Select Committee on Environment, Transport and Regional Affairs Appendices to the Minutes of Evidence


Memorandum by English Partnerships (GF 23)

PARTNERSHIP INVESTMENT PROGRAMME

APPRAISAL PROCESS AND CHECKLIST

  The Partnership Investment Programme (PIP) was launched in 1994 as part of English Partnerships Investment Fund. PIP was designed to allow a flexible approach towards partnership with the private sector through one or a mixture of loans, guarantees, grant and formal joint venture investment. The main but not sole mechanism used has been to provide grant to private sector developers where the costs of development are higher than the end value.

  PIP provided support for land remediation, site servicing and building projects. It was not provided to support the operating costs of developers or the business activities of end users.

  The gap between cost and value of a development may arise as a result of high abnormal costs of development or as a result of market failure in particular location. Typically both causes arise on brownfield sites in run-down deprived areas.

  Before any PIP support was offered projects were appraised against agreed criteria to ensure that there was relevant cause (a reason for public sector involvement), that the amount of public investment made was the minimum necessary to allow the project to go ahead and that the outputs from the project represented value for money.

  The annex to this note[10] provides a description of the typical appraisal process, from initial enquiry by the developer, through applications, full appraisal and of grant to monitoring of project performance and completion. The section below summarises the checklist of issues examined as part of the appraisal process.

PIP CHECKLIST

The Project: What is it?

How does it inter-relate with our other programme and objectives for the area?

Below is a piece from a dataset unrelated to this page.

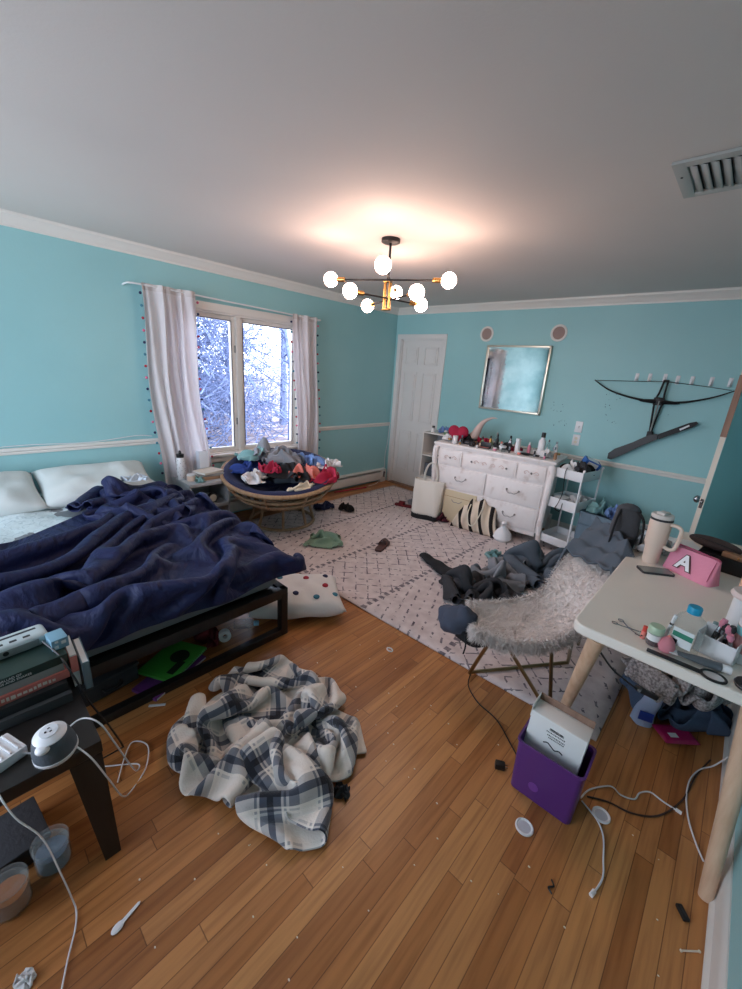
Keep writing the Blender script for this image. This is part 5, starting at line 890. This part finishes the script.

Is it of the appropriate quality. Does it have real authority/community support?
The Developer:Are they credible and viable?
The Site/Building:Is it vacant/derelict?

Who owns it?

Is it contaminated and if so is the polluter pays principle relevant to the project?
Costs:Is the site cost a proper reflection of its current/alternative use? What are the abnormal costs of the development and are they a correct reflection of the work to be carried out?

Are the main construction works properly described and are the estimated costs a correct reflection of the work to be carried out?

Are design, project management and other fees properly reflected in the cost profile?

Is the construction period and interest charged estimated properly.
Profit:Does the required profit properly reflect the risk to the developer?
Risk:What are the risks to the project (construction, market, funding) and have they been properly considered?
Grant Requirement:Is there a genuine cost-value gap and how much are other public funds contributing and, if so, why is PIP required? What form of support (grant, loan, guarantee) is most appropriate?
Outputs:What are the outputs from the project (jobs, land reclaimed/serviced, industrial/commercial space, residential units, private sector leverage). Are they realistic?

If there are other public sector funders how should outputs be apportioned?

Are there wider benefits of the project beyond the immediate output?
Value for Money:Are the outputs value for money for English Partnerships/public sector funding as a whole?
Development Agreement:What amendments, if any, should be made to the standard Development Agreement? What are the key monitoring issues?